Shop tills were already hit hard as families and those in the industries supporting miners, struggled to make ends meet. But this did not stop the continual selfless gestures and generosity. People handed over their last penny with overwhelming pride and whole-hearted support. Meats, fruit and vegetables were all given free to the soup kitchens operated throughout the district. Vans filled with food and clothing were donated from organisations all over Scotland, including ethnic minority associations in Glasgow.

In some of the most heart-warming moments in the strike’s history, pensioners and those on the breadline themselves brought tins of food out of their own cupboards and put their hand in their pocket.

But the mood amongst the battling miners turned dark. Talks between the NUM and the NCB broke down. There was a slow drift of workers back to the pits, pickets intensified, arrests were made, men were sacked.

As the year crept on, cracks in the campaign became all the more evident.

Men were lured back by the NCB under promises of high bonuses and generous redundancy packages. The pressure on families living on a mere £15 a week took its toll and older miners found the fight too hard and went back.

At this time one man gave a defiant interview to the Cumnock Chronicle. His house had been picketed, his car was overturned and his windows put in regularly. But he vowed this wouldn’t change his decision.

He said: “I do not believe in the way the strike was called or the ballot and I will continue to work.” Christmas approached and striking families faced more pressure. Rent arrears, although a concern, had been alleviated by Strathclyde Regional Council who vowed that no miner would be evicted for falling behind on payments and rebates were made until the end of the strike. The authority also put up £10,000 for the miners relief fund and local councillors paid for the children to see Mother Goose at the Gaiety Theatre in Ayr. The relief fund made sure that the children had the best possible Christmas they could have.

And there was still enough money in the pot to give the adults a night’s fun.

But on the picket front, the numbers were again dwindling.

By the January, the NCB publicised a 30 per cent return to work. Over 1500 men formed a human wall outside the gates of Killoch in an attempt to halt the growing number of buses breaking the picket. A sea of black figures formed a barricade as police officers hemmed in the miners at both sides of the gates. Twelve men were arrested during the struggle and days later the NCB announced a 50 per cent return to work.

Finally on Wednesday March 5, 1985 the remaining men, beaten, demoralised, dejected, voted to go back to work without any concessions.
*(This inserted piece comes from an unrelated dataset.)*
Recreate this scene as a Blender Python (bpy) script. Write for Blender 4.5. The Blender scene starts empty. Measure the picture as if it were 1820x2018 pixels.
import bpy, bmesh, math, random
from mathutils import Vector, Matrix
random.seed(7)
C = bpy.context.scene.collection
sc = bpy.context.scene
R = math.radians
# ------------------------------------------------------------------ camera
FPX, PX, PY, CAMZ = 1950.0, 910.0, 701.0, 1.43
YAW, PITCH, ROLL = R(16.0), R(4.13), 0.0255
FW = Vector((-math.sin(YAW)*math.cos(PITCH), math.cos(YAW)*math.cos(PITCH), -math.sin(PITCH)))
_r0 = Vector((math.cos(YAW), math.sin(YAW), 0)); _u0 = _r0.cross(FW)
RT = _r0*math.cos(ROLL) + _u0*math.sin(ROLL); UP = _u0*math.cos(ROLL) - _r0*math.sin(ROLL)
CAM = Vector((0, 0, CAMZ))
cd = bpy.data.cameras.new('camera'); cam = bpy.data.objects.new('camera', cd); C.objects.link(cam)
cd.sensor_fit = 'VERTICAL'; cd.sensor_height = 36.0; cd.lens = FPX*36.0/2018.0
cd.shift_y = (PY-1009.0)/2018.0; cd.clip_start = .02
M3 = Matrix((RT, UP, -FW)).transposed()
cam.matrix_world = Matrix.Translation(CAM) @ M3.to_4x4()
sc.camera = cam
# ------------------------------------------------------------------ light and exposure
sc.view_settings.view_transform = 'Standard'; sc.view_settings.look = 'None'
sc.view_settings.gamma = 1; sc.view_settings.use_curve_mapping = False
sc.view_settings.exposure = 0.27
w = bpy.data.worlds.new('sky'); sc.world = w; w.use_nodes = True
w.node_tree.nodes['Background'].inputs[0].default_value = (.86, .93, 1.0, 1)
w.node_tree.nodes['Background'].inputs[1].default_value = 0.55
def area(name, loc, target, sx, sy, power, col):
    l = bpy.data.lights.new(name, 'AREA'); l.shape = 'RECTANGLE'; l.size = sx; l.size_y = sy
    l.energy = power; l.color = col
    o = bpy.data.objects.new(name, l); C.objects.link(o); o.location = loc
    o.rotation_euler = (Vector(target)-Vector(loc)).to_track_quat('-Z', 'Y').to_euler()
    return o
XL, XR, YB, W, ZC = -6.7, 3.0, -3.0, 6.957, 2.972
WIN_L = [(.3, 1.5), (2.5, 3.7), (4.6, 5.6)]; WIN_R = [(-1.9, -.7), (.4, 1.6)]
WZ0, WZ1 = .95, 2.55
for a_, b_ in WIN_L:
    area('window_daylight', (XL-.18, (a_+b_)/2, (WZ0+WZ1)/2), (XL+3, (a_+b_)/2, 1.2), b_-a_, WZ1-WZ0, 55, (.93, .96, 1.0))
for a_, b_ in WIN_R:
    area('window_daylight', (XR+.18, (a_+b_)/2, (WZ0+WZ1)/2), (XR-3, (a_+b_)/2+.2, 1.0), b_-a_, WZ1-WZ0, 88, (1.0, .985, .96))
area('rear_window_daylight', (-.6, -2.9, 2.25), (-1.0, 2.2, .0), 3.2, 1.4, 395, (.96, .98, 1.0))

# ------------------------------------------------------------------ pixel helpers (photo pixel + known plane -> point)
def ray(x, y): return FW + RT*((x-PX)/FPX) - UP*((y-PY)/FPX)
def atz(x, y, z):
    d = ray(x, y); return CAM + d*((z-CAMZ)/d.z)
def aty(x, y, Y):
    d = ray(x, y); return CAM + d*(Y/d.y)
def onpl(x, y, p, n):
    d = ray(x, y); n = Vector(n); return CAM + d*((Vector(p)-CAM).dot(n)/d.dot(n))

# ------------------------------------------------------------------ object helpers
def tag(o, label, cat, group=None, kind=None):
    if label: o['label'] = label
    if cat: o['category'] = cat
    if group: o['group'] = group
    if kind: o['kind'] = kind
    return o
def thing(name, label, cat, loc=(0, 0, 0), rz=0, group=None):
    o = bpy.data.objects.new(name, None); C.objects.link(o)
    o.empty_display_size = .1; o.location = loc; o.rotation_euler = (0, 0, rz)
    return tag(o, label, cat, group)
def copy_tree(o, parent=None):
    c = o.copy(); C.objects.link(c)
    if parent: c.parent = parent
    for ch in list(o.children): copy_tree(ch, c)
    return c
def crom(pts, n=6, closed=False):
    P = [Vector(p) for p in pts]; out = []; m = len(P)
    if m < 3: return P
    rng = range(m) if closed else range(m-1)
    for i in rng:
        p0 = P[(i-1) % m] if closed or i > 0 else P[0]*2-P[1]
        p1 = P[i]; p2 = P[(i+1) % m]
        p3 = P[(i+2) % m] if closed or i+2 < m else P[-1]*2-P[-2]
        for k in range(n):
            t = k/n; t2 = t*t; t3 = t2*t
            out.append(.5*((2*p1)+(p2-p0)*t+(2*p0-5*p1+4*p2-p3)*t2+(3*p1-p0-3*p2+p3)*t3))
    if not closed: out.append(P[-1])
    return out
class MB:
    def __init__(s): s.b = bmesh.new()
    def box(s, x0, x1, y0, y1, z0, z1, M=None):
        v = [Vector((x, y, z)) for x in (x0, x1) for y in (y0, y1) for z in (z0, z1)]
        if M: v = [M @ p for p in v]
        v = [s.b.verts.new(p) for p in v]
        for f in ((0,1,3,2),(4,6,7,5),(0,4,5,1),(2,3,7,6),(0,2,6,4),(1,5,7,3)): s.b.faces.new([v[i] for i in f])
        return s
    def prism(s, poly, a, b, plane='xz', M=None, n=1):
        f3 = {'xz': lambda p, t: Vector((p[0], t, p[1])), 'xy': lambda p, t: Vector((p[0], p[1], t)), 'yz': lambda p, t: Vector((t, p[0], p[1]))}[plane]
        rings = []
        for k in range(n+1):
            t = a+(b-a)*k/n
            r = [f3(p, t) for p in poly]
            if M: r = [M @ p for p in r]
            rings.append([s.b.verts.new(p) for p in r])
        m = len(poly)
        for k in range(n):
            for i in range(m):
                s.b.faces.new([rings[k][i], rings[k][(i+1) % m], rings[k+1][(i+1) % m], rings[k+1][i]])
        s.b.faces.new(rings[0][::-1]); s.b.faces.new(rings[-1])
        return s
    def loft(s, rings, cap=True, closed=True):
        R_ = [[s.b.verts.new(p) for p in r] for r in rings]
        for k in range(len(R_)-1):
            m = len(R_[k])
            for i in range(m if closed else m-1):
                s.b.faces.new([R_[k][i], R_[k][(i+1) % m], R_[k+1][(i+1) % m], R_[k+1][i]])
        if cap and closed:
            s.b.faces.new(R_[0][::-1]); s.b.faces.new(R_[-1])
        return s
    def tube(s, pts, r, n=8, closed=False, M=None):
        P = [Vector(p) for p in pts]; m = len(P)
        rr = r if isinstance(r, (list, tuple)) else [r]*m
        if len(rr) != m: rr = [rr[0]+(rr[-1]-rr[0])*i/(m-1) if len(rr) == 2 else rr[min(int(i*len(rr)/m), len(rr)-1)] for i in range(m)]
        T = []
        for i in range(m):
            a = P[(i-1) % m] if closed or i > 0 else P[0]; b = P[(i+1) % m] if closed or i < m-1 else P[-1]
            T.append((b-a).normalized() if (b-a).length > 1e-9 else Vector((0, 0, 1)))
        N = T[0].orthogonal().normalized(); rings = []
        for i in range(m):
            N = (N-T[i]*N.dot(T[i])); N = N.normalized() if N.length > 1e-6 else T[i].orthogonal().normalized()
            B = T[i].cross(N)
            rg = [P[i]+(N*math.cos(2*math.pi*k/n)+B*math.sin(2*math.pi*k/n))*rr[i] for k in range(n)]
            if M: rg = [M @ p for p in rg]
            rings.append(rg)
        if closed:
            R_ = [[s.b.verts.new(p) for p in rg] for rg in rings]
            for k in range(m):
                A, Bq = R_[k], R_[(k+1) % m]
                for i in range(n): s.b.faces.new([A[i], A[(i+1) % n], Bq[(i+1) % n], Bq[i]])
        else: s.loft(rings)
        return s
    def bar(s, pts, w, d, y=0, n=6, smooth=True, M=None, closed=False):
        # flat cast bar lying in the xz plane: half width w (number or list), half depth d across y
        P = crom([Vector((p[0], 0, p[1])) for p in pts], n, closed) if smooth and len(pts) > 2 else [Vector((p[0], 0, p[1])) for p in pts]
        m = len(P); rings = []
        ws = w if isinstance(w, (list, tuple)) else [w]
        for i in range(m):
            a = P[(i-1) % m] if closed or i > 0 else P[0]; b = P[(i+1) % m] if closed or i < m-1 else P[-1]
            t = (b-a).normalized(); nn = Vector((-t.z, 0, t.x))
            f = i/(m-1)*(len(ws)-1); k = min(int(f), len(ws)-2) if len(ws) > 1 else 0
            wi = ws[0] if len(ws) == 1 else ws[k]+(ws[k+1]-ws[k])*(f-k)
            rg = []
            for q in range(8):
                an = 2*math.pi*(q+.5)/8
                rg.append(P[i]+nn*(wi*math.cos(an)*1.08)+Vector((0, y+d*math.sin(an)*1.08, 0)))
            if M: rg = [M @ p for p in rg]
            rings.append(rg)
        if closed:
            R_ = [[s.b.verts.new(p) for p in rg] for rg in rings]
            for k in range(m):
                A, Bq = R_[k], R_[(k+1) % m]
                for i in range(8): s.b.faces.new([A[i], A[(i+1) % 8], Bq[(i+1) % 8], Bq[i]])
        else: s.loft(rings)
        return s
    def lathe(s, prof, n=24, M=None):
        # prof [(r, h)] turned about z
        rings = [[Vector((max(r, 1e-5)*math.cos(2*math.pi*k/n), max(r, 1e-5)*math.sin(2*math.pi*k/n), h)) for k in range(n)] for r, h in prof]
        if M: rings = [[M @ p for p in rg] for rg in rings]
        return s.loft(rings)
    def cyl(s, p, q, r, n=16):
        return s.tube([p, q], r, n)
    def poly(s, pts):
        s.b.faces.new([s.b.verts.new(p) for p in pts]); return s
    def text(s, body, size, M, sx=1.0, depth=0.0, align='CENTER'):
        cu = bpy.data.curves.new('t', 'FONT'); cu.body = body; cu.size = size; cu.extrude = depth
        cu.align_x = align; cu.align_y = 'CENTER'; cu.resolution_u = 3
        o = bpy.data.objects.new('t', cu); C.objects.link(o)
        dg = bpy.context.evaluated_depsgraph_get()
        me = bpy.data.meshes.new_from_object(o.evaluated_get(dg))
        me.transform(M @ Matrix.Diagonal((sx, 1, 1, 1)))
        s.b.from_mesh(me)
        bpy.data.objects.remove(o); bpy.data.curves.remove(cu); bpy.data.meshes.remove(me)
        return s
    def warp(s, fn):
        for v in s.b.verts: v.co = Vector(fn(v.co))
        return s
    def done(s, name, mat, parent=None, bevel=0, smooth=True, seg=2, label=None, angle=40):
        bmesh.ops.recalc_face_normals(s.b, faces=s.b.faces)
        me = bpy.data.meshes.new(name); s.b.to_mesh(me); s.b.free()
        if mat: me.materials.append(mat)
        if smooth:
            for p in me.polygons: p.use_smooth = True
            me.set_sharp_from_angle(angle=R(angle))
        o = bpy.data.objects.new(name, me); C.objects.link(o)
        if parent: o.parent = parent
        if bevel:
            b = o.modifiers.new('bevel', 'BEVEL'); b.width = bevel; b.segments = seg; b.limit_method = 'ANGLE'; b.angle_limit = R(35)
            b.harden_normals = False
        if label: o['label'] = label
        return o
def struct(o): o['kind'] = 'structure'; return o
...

Cumnock Chronicles lined shops helves all over the district with the simple headline, ‘It’s All Over’.

It wasn’t long before the threatened job losses began to bite.
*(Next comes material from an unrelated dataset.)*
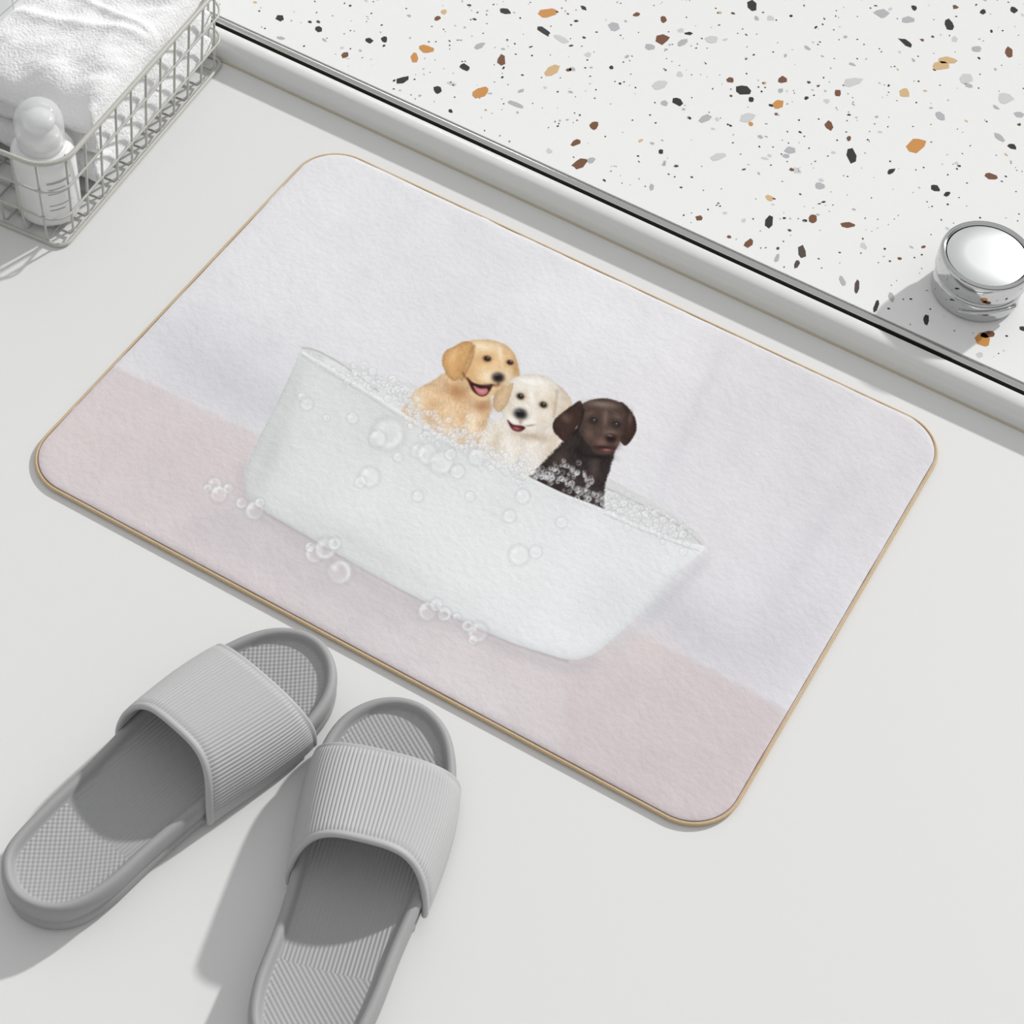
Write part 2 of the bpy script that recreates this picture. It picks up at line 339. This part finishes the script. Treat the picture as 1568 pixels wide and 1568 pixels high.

On April 11, the men at Lugar Workshops received a redundancy note in their pay packet. And within three years, it was the same story for the rest as Scargill’s dire prophecy became a bitter reality. Deep mining would soon become part of a troubled history.

Hero or villain, Scargill said they would close and they did.
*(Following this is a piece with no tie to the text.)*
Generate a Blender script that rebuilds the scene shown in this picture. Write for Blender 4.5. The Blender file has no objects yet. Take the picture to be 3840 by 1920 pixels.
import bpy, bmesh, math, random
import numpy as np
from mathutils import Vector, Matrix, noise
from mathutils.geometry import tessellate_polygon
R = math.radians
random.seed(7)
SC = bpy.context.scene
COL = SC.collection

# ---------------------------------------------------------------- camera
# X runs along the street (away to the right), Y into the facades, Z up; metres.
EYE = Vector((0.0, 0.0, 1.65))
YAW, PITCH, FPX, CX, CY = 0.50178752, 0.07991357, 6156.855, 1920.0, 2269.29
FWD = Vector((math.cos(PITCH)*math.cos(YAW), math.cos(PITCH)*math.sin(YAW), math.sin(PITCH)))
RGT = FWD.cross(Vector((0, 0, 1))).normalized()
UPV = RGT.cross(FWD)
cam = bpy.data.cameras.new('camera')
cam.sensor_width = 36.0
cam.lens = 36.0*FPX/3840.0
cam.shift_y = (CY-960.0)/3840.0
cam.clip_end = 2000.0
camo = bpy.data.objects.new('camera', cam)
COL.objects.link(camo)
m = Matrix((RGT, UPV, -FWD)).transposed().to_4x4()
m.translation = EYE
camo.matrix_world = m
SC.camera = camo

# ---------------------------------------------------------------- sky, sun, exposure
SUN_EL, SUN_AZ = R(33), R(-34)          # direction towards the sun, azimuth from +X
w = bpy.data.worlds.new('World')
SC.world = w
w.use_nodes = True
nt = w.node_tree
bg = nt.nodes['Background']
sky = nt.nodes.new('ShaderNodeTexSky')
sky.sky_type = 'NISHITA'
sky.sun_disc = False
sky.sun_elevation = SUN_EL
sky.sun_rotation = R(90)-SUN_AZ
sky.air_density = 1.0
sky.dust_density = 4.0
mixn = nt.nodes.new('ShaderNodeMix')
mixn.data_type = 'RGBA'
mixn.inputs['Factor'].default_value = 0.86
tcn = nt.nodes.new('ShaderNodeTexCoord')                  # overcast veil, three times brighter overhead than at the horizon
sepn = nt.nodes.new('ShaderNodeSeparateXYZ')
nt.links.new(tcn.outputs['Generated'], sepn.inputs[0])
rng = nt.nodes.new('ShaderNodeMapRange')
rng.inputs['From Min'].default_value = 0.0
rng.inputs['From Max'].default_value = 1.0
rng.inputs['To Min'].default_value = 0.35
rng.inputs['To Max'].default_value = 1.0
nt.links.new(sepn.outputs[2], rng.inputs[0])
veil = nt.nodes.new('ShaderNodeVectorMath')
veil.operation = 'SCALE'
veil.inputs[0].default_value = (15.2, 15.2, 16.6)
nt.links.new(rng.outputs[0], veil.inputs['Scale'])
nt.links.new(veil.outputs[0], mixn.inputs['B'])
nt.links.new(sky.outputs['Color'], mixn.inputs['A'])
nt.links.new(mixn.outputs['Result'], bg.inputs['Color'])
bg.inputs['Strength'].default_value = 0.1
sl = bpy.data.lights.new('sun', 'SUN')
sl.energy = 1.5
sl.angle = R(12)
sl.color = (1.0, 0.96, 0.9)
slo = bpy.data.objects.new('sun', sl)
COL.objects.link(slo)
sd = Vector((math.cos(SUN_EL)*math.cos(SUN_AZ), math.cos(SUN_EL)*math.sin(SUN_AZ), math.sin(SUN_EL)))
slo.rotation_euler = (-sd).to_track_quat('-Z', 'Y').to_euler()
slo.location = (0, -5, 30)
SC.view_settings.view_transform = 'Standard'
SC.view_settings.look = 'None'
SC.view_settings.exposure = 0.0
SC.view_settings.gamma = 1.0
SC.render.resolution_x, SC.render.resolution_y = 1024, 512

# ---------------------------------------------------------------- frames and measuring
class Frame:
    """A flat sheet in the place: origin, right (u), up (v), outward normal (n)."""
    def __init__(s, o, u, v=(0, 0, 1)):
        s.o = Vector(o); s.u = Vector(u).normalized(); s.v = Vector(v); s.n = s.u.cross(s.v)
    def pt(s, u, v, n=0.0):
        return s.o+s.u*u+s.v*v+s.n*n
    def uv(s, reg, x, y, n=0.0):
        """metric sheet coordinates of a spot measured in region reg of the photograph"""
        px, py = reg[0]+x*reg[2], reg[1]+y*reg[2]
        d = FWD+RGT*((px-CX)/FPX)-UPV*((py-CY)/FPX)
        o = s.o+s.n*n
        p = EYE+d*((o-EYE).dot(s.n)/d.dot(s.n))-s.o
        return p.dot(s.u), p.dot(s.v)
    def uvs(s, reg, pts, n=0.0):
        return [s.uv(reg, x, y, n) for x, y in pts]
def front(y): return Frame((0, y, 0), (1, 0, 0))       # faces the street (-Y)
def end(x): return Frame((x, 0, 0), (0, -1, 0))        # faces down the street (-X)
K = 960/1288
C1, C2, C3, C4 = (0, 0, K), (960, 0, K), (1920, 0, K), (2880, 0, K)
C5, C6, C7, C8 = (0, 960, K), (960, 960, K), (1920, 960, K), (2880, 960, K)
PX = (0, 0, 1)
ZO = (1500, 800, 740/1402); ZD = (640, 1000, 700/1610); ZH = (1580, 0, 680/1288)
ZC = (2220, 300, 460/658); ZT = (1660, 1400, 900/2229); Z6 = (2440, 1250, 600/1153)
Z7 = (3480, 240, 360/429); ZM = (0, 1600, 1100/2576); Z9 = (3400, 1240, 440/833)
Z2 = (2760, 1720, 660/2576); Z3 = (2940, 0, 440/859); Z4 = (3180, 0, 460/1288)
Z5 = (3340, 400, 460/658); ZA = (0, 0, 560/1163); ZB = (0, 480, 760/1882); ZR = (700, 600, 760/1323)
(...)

The men who stuck with the strike to the bitter end earned themselves a place in what was called the Tuesday Boys Club and the badge the 400 men received as a result is still treasured.

Thirty years later, the Miners’ Strike remains an emotive subject.

There are men who remember those days with bitterness, who say the legacies of those dark days are ruptured communities and high unemployment.

There are others who say deep mining was done, that changes had to be made.

The deep pits are gone now, replaced by opencasts, deep holes gouged from the land by dynamite and giant diggers. Even that industry has seen the number of jobs fall in the past two years, thanks to companies going under.

The days of mining villages echoing to the tramp of boots as hundreds of men made their way to the pit are gone forever.

Only the remnants of bings and the hulking dark bulk of the Barony A Frame and the winding gear at Highhouse remind us that once coal was king.